MPs split over calling defiant AG to Wolesi Jirga

author avatar
7 Apr 2011 - 18:44
MPs split over calling defiant AG to Wolesi Jirga
author avatar
7 Apr 2011 - 18:44

KABUL or lower house of the Parliament on Thursday divided over the issue of summoning the country’s leading prosecutor, who has been refusing to appear before the house.

Some MPs were of the view that the Parliament had no authority to summon the attorney general, Mohammad Ishaq Aloko, calling the lawmakers’ decision as “emotional”.

The lower house last week asked Aloko to attend its Monday’s session, but he did not appear and sent a letter, saying the Wolesi Jirga had no authority to call him for an investigation.
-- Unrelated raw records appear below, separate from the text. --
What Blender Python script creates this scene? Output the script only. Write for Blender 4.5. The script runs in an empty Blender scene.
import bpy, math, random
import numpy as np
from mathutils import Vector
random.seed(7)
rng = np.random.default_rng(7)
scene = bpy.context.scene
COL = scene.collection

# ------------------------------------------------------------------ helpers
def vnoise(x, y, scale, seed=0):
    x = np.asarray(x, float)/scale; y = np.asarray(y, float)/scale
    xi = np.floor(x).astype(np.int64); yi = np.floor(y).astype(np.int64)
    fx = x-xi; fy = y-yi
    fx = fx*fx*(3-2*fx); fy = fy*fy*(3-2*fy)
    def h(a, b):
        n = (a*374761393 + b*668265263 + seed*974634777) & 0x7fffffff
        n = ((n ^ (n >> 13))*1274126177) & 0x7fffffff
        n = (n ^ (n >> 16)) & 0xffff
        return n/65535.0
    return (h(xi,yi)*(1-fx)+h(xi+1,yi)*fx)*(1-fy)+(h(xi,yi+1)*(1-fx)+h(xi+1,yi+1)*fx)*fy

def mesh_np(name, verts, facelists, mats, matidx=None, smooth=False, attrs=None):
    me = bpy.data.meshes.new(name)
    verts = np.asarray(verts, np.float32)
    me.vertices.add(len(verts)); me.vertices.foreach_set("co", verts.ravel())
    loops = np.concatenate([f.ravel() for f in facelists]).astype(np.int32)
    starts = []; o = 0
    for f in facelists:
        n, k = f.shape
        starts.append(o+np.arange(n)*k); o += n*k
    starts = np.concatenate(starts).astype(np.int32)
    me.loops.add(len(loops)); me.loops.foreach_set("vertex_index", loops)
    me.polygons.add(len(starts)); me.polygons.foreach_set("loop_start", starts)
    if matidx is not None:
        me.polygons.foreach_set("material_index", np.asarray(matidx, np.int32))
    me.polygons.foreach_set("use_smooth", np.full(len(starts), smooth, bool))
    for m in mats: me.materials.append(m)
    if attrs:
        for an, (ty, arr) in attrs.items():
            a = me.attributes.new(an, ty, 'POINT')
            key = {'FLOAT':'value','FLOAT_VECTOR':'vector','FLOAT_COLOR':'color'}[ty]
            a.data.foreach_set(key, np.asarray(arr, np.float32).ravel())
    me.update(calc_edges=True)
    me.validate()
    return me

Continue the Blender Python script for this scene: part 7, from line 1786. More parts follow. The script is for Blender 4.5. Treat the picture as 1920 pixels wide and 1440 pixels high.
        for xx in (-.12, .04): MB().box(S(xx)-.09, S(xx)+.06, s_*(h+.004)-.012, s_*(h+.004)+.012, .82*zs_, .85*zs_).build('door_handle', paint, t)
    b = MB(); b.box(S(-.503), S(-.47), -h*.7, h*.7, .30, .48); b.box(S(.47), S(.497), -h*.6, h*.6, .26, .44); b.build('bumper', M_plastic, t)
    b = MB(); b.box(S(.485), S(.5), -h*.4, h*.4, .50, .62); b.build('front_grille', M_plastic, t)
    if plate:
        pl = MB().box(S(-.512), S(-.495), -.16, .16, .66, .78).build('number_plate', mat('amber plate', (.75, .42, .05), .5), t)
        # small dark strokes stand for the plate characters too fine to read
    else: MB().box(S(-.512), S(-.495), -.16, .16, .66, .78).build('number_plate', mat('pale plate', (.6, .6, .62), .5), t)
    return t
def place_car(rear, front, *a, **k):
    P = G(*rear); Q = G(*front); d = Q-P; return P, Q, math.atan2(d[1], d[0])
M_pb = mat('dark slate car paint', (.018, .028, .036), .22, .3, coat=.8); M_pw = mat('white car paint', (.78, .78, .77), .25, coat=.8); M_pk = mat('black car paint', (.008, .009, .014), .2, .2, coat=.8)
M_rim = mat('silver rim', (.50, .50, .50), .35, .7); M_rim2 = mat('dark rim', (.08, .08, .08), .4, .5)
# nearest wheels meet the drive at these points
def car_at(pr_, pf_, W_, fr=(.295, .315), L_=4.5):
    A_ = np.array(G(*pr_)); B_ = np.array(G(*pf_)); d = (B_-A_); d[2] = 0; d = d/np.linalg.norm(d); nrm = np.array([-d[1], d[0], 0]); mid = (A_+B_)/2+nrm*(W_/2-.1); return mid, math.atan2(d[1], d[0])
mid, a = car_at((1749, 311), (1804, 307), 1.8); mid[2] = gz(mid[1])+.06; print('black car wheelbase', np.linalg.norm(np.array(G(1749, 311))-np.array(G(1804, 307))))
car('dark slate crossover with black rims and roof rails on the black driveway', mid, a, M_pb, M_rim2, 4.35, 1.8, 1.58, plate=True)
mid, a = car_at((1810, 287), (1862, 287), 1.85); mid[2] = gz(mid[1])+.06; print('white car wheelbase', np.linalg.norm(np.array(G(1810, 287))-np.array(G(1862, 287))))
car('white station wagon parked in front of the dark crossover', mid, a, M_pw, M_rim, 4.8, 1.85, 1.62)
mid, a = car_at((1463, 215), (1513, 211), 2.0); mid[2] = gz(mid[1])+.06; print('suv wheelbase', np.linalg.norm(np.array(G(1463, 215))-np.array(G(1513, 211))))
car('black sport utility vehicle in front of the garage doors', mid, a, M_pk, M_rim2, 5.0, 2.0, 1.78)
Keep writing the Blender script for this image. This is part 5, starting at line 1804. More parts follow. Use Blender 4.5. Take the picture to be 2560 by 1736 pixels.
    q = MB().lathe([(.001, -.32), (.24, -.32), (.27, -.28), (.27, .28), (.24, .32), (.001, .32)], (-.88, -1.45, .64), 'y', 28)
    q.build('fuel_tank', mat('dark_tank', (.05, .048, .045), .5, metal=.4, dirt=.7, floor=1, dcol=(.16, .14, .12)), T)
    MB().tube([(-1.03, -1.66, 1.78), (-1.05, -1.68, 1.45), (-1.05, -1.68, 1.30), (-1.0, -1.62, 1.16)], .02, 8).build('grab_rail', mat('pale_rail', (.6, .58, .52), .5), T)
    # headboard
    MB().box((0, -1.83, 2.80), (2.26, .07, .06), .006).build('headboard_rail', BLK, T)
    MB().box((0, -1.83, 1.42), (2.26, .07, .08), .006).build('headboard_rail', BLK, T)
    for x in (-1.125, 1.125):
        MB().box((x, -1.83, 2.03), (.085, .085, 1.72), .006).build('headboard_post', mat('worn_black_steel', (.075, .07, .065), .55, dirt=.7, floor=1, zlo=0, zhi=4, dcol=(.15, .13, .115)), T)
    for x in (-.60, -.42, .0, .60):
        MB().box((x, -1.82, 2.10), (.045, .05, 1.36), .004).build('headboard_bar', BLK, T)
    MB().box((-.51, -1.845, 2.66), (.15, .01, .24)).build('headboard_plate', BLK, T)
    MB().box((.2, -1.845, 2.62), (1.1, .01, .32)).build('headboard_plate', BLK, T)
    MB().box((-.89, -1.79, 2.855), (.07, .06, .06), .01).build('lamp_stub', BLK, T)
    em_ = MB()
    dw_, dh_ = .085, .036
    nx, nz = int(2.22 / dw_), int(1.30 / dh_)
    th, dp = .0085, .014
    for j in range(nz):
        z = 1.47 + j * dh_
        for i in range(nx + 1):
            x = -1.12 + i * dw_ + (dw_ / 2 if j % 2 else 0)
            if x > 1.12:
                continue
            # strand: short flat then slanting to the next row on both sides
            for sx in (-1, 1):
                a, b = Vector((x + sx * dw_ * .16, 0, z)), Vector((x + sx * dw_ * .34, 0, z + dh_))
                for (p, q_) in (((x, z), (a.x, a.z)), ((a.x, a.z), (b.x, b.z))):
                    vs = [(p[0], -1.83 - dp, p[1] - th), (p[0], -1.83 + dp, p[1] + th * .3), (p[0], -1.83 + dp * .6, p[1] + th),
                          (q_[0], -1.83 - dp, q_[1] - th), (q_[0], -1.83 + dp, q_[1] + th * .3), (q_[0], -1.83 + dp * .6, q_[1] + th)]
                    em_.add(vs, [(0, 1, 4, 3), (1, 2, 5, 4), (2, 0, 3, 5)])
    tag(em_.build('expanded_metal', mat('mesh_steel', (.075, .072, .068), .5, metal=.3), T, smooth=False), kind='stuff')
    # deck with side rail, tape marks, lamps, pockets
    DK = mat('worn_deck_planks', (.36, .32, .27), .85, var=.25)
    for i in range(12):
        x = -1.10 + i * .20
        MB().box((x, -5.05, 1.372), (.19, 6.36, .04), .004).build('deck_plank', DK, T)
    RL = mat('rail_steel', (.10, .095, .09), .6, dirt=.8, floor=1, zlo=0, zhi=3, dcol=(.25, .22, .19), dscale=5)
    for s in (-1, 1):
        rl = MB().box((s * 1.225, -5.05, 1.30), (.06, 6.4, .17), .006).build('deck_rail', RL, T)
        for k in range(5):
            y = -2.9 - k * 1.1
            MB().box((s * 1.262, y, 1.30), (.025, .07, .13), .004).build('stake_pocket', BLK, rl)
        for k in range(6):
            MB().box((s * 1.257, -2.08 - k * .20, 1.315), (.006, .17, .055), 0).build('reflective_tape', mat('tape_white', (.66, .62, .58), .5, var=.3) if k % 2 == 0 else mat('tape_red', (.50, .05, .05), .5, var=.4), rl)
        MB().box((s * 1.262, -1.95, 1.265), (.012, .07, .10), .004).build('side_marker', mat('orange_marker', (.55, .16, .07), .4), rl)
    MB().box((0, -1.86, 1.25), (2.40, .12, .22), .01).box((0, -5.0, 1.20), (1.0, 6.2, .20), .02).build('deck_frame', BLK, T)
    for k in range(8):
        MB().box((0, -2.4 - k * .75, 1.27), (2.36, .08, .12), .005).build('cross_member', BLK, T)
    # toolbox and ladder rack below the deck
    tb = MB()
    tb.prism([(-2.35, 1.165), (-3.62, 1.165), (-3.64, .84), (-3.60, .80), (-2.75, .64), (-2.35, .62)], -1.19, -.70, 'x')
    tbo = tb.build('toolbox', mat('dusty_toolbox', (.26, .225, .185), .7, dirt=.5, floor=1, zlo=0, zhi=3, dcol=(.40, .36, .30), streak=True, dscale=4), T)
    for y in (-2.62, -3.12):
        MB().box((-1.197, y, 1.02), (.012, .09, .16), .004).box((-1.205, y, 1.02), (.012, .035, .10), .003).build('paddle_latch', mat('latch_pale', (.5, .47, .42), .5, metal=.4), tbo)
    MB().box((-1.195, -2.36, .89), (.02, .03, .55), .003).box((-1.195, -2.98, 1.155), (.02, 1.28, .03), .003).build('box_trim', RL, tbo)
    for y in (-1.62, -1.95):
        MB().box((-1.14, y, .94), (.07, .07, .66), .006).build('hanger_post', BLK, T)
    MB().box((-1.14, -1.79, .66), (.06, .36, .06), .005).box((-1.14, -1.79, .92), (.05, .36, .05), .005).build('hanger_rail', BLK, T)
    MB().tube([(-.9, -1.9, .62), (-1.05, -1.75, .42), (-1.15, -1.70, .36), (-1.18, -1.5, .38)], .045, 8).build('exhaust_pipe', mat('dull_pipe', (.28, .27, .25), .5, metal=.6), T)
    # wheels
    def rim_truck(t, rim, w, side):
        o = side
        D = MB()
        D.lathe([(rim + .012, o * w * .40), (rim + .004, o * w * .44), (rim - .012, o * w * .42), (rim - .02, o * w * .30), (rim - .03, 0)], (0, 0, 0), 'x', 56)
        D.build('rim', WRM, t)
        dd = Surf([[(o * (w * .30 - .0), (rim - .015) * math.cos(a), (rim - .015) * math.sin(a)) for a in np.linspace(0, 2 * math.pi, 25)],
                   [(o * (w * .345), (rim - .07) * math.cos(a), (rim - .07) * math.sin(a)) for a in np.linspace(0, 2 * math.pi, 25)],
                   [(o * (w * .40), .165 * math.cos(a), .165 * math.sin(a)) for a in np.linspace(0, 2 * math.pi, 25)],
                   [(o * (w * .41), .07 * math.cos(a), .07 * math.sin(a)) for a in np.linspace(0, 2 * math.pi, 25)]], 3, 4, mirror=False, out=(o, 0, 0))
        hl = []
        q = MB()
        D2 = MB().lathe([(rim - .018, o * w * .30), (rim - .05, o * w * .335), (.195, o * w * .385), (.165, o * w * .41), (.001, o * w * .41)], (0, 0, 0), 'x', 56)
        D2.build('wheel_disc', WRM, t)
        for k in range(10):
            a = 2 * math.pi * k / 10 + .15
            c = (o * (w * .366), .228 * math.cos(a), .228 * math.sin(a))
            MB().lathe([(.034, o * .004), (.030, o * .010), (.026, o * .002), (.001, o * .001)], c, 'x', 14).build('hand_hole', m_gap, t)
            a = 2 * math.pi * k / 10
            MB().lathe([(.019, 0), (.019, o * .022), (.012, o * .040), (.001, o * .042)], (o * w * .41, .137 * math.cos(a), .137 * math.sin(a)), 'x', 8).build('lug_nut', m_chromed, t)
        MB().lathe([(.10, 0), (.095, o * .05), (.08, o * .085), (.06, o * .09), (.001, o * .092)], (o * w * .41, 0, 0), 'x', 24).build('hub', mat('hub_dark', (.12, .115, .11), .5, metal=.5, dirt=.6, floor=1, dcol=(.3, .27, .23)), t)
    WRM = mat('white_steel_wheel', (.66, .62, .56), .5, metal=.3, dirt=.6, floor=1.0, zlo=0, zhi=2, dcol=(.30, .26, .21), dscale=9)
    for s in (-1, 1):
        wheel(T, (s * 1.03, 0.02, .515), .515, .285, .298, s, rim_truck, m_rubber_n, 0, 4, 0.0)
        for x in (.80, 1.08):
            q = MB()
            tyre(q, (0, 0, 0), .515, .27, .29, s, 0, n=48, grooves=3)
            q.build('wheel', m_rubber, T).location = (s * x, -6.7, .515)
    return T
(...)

The house then again summoned him to its upcoming Saturday’s session, but his deputy, Rahmatullah Nazari, said the attorney general could not be summoned by MPs under the Constitution.

Wolesi Jirga deputy speaker, Khalid Pakhtun, on Thursday told the house that summoning the prosecutor was “an emotional decision and against of the Jirga‘s rules.”

“Only those officials who have secured a confidence vote from the current house can be summoned and Aloko has been given the trust vote by the previous Parliament,” Pakhtun argued.

He said the house should have decided whether or not to repeat the process after Karzai’s reelection in the 2009 presidential vote.

“Aloko is now an acting prosecutor and an acting prosecutor can’t be summoned,” he said. However, he criticised Aloko for refusing to appear before the house.

Gul Badshah Majeedi, an MP from Paktia, also came up with the same view, but called on the house to ask the President to suspend the attorney general. “The Wolesi Jirga lacks a credible rationale to summon the attorney general,” he said.

But Asadullah Saadati, an MP from Daikundi, said summoning the attorney general was constitutional right of the MPs.

Another MP, Aryan Yun, said the issue was echoed by some parliamentarians who were declared winners in the Sept. 18 election from provinces where the vote had been massively rigged.

A law professor, Shehla Farid, said the Parliament had no authority to summon the AG under the law.